Cryptocurrencies, built on blockchain technology - a decentralised, distributed database structured in cryptographically linked blocks and validated by consensus across a distributed network - have become increasingly attractive for terrorist financing due to their pseudo-anonymity and fragmented global oversight. This has also been the rationale behind its adoption in the criminal milieu. Since the emergence of the Silk Road marketplace in 2011, the first modern darknet market, cryptocurrencies have become the standard method of payment for acquiring illicit goods and services.
The impact of cryptocurrencies on the crime-terror nexus is two-fold. In the first scenario, these digital currencies facilitate transactions without the need for physical movement of funds, allowing groups to collaborate within illicit marketplaces, share infrastructure, or exchange services. Notably, vendors on the dark web offering weapons, hacking tools, or forged documents almost exclusively demand payment in cryptocurrency, contributing to an ecosystem that underpins the crime-terror nexus. For instance, weapons used in various terrorist attacks in Paris, France, in 2015 and in Munich, Germany, in 2016, were allegedly purchased on darknet markets. While reports on the acquisition of these weapons do not explicitly state that the payment was executed in cryptocurrency, it is assumed. One official speaking to the Wall Street Journal about the 2016 Munich shooting, which was partly motivated by far-right extremism, for example, mentioned that dark web marketplaces, combined with cryptocurrencies as Bitcoin, “put guns within reach of people with no connection to criminals, and who otherwise would struggle to buy illicit weapons.”
In the second scenario, cryptocurrencies enable operational independence of both terrorist and criminal groups. Privacy-enhancing technologies, such as crypto mixers, obfuscate transaction origins by blending funds from multiple users and redistributing them, allowing terrorist actors to launder money without relying on traditional criminal networks or elaborate laundering schemes.
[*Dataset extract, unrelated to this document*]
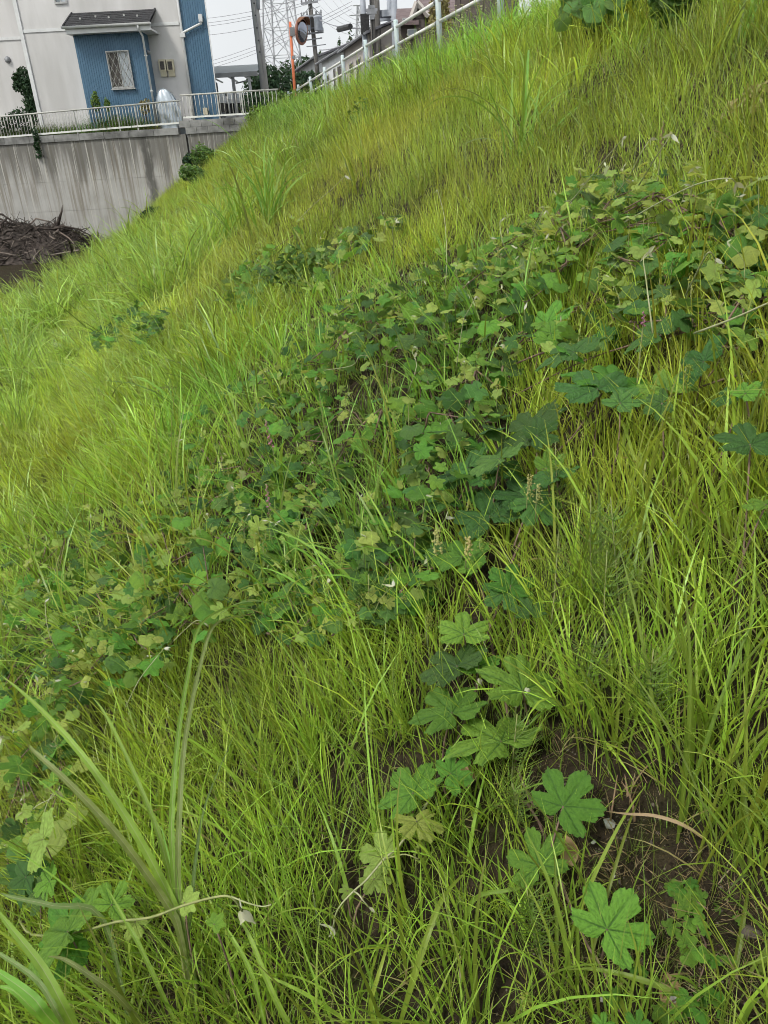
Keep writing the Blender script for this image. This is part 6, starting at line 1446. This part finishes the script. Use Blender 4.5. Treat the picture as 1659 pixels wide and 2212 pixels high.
# ------------------------------------------------------------------ horsetails, flower spikes, stones, small plants
def horsetail(label, base_px, h, seed):
    r_ = np.random.default_rng(seed); b = hit1(*base_px, 0); root = thing('horsetail', b, label, 'plant', 'horsetails on the right of the slope')
    tip = b + np.array([r_.normal() * .04, r_.normal() * .04, h]); stem(root, [b, lin(b, tip, .5) + r_.normal(size=3) * .006, tip], .0018, .0008, M['stem_green'])
    for k in range(9):
        c = lin(b, tip, .22 + .08 * k); wb = MB(); L_ = .075 * (1 - .5 * abs(k - 3) / 6)
        for j in range(9):
            an = 6.283 * j / 9 + k; d = np.array([math.cos(an) * .75, math.sin(an) * .75, .65]); e = c + d * L_ * r_.uniform(.7, 1.1)
            wb.tube([c, lin(c, e, .5) - [0, 0, .004], e], [.0007, .0007, .0004], 3, cap=False)
        wb.build('branch_whorl', HT, root)
HT = foliage('horsetail_green', (.15, .235, .04), .25, .2, .5, .3, 'object')
LBL = ['horsetail beside the flowering vine stem', 'horsetail under the tall blades right of the vine', 'horsetail just above the top of the bare soil', 'horsetail left of the bare soil between lobed leaves', 'horsetail close to the vine node with white buds', 'horsetail left of the two lowest vine leaves', 'horsetail at the bottom edge on bare soil', 'horsetail in the grass right of the paired lobed leaves', 'horsetail higher up near the vine flowers', 'horsetail leaning beside the large middle leaf', 'horsetail in the shade left of the vine stem', 'horsetail right of the small patch of soil']
for i, (px, h) in enumerate((((1290, 1330), .28), ((1350, 1400), .3), ((1240, 1560), .22), ((1105, 1720), .16), ((1230, 1350), .26), ((1120, 1800), .14), ((1175, 2100), .12), ((1320, 1440), .24), ((1210, 1220), .26), ((1180, 1420), .24), ((790, 1400), .22), ((1400, 1600), .2))): horsetail(LBL[i], px, h, 40 + i)
def spike(label, base_px, tip_px, hb, ht, r, mat, n=26):
    b = hit1(*base_px, hb); t = nrm(ray(*tip_px)) * np.linalg.norm(b) * .98; root = thing('flower_spike', b, label, 'flower')
    g = b.copy(); g[2] = tz(b[0], b[1]); stem(root, [g, b, t], .0022, .0012, M['stem_green'])
    for i in range(n):
        s = i / n; c = lin(b, t, .25 + .75 * s); an = i * 1.1; d = np.array([math.cos(an), math.sin(an), .15]); rr = r * (1 - .45 * s)
        q_ = c + d * rr; mb = MB(); k = rr * .8
        mb.add([q_ + np.array(v_) * k for v_ in ((1, 0, 0), (-1, 0, 0), (0, 1, 0), (0, -1, 0), (0, 0, .8), (0, 0, -.8))], [(0, 2, 4), (2, 1, 4), (1, 3, 4), (3, 0, 4), (2, 0, 5), (1, 2, 5), (3, 1, 5), (0, 3, 5)]); mb.build('floret', mat, root)
spike('upper pink flower spike standing in the vine patch', (592, 985), (572, 905), .2, 0, .006, PINK)
spike('lower pink flower spike standing in the vine patch', (583, 1120), (575, 1045), .18, 0, .0055, PINK)
spike('pale pinkish spike in the grass at the right beside the vine shoot', (1388, 715), (1391, 672), .24, 0, .004, PINK, 16)
spike('dry tan seed spike among the white vine tips at the upper right', (1427, 330), (1433, 262), .3, 0, .005, STRAW, 20)
def sprout(label, pts, seed, s=.016):
    r_ = np.random.default_rng(seed); P = hp(pts, .02); root = thing('creeping_plant', P[0], label, 'plant')
    stem(root, P, .0012, .0008, M['stem'])
    for i in range(16):
        c = P[min(len(P) - 1, int(i / 16 * len(P)))] + r_.normal(size=3) * [.02, .02, .004]; put_leaf(root, 'mid_g', c, c + nrm([r_.normal(), r_.normal(), .1]) * s * r_.uniform(.6, 1.1), UPV + r_.normal(size=3) * .2)
sprout('small creeping plant with round leaves on the bare soil', [(1500, 1950), (1505, 2000), (1525, 2040), (1520, 2090), (1510, 2130), (1540, 2170)], 1)
sprout('tiny creeping seedling near the upper right of the bare soil', [(1480, 1940), (1500, 1945), (1530, 1965)], 2)
sprout('tiny creeping seedling at the bottom edge of the bare soil', [(1440, 2180), (1460, 2160), (1490, 2190)], 3)
def stone(px, s, mat, label, group, name='stone'):
    c = hit1(*px, s * .3); r_ = np.random.default_rng(int(px[0] * 7 + px[1])); bm = MB()
    V = []; n, m = 8, 5
    for i in range(m + 1):
        ph = math.pi * i / m
        for j in range(n):
            t = 2 * math.pi * j / n; rr = s * (1 + .2 * r_.normal()); V.append(c + np.array([rr * 1.25 * math.sin(ph) * math.cos(t), rr * math.sin(ph) * math.sin(t), rr * .65 * math.cos(ph)]))
    bm.add(V, [(i * n + j, i * n + (j + 1) % n, (i + 1) * n + (j + 1) % n, (i + 1) * n + j) for i in range(m) for j in range(n)]); return tag(bm.build(name, mat, None, True), label, 'stone', group)
stone((1318, 1780), .009, M['stone'], 'largest pale grey stone on the bare soil right of the lobed leaf', None)
stone((1188, 1683), .010, M['stone'], 'white stone chip beside the upper lobed leaf on the soil', None)
stone((1455, 2150), .011, M['stone'], 'white stone chip at the bottom of the bare soil', None)
stone((1622, 2015), .010, M['pebble'], 'tan stone at the right edge of the soil', None)
for i in range(9):
    px = (random.uniform(1130, 1650), random.uniform(1620, 2200))
    if inpoly(px[0], px[1], SOIL): stone(px, random.uniform(.0025, .0045), M['stone'], 'tiny pale pebble lying on the bare brown soil', 'tiny pebbles on the soil', 'pebble')
# clods and grit on the soil: uncountable
gt_ = MB(); px = rng.uniform(1040, 1700, 2600); py = rng.uniform(1540, 2300, 2600); m = inpoly(px, py, SOIL); P, ok = hit(px[m], py[m], .001)
for p in P:
    s = rng.uniform(.0015, .005); V = [p + np.array(k) * s * rng.uniform(.6, 1.3) for k in ((1, 0, 0), (-1, 0, 0), (0, 1, 0), (0, -1, 0), (0, 0, .8), (0, 0, -.8))]
    gt_.add(V, [(0, 2, 4), (2, 1, 4), (1, 3, 4), (3, 0, 4)], 0 if rng.random() < .9 else 1)
o = gt_.build('soil_crumbs', [M['soil'], M['pebble']]); tag(o, 'loose crumbs and grit on the bare soil', 'grit', kind='stuff')
for (px, lab) in (((1235, 1870), 'curled brown dead leaf half under the lobed leaf'), ((1465, 2195), 'brown dead leaf at the bottom edge'), ((1010, 1700), 'small rusty dead leaf in the grass centre bottom')):
    c = hit1(*px, .012); mb = MB(); V = []
    for i in range(6):
        s = i / 5; w = .016 * math.sin(math.pi * (s * .9 + .08)); V += [c + [-w, s * .045, .012 * s], c + [0, s * .045, -.002], c + [w, s * .045, .015 * s]]
    mb.add(V, [q_ for i in range(5) for q_ in ((3 * i, 3 * i + 1, 3 * i + 4, 3 * i + 3), (3 * i + 1, 3 * i + 2, 3 * i + 5, 3 * i + 4))]); tag(mb.build('dead_leaf', M['drydead'], None, True), lab, 'leaf')
# bent straw-coloured blade over the soil
g5 = thing('dead_grass_blade', hit1(*Z7(1350, 640), 0), 'long tan dead blade arching over the bare soil', 'blade')
ribbon(g5, [hit1(*Z7(1350, 640), .0), hit1(*Z7(1180, 520), .07), hit1(*Z7(1000, 460), .09), hit1(*Z7(850, 450), .08), hit1(*Z7(720, 435), .05)],   .0042, STRAW)

# ------------------------------------------------------------------ shrubs on the upper slope
sh = thing('leafy_shrub', hit1(1310, 90, 0), 'shrub with large heart shaped leaves at the top of the slope', 'shrub')
sb = hit1(1310, 90, 0)
for k in range(9):
    e = nrm(ray(random.uniform(1215, 1400), random.uniform(-60, 40))) * np.linalg.norm(sb) * random.uniform(.93, 1.02)
    stem(sh, [sb + rng.normal(size=3) * [.06, .06, 0], lin(sb, e, .5) + rng.normal(size=3) * .06, e], .010, .004, M['bark'])
SH = [leaf_mesh('shrub_leaf', foliage('shrub_leaf', (.11, .23, .05), .35, .3, .45, .4, 'object', vein=(.1, .18, .07)), 'heart', 80 + i, 26, 3, .3) for i in range(2)]
LM['shrub'] = SH
for k in range(90):
    px, py = random.gauss(1300, 40), random.gauss(0, 36)
    if k < 34: px, py = random.uniform(1220, 1390), random.uniform(-30, 60)
    q_ = nrm(ray(px, py)) * np.linalg.norm(sb) * random.uniform(.9, 1.04); d = nrm([rng.normal() * .6, rng.normal() * .4 - .3, -.7]); put_leaf(sh, 'shrub', q_, q_ + d * random.uniform(.05, .09), UPV * .6 + TOCAM(q_) * .9 + rng.normal(size=3) * .35)
for (px, py, r, lab, mt, n, s) in ((1480, 10, .22, 'dark green bush cut by the top edge right of the shrub', BUSH, 900, .035), (1085, 30, .22, 'dark weed column at the top edge left of the shrub', BUSH, 800, .03), (1640, 215, .10, 'feathery plant with reddish new leaves at the right edge', GOLD, 420, .014), (660, 590, .2, 'dark bushy weed on the middle of the slope', BUSH, 420, .03), (770, 260, .22, 'low dull weed below the guard rail', BUSHL, 260, .035)):
    p = hit1(px, py, r * .7); g = float(tz(p[0], p[1])); bl = [(p + rng.normal(size=3) * [r * .5, r * .4, r * .35], (r * .5, r * .45, r * .45)) for _ in range(6)]
    bush('weed_bush', lab, 'bush', (p[0], p[1], g), bl, n, s, mt, 4, trunk_r=.006)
This reduces their dependence on criminal intermediaries. Groups such as Hamas and the Islamic State have directly solicited cryptocurrency donations via propaganda platforms, bypassing conventional financial systems altogether. These two use cases show that cryptocurrencies can serve as a bridge for cooperation between criminal and terrorist actors, but also as a path for hybridisation.
While these technologies are but two examples, creative forecasting can help assess how emerging technologies are used by terrorist and criminal actors, and what this may mean for the nexus going forward.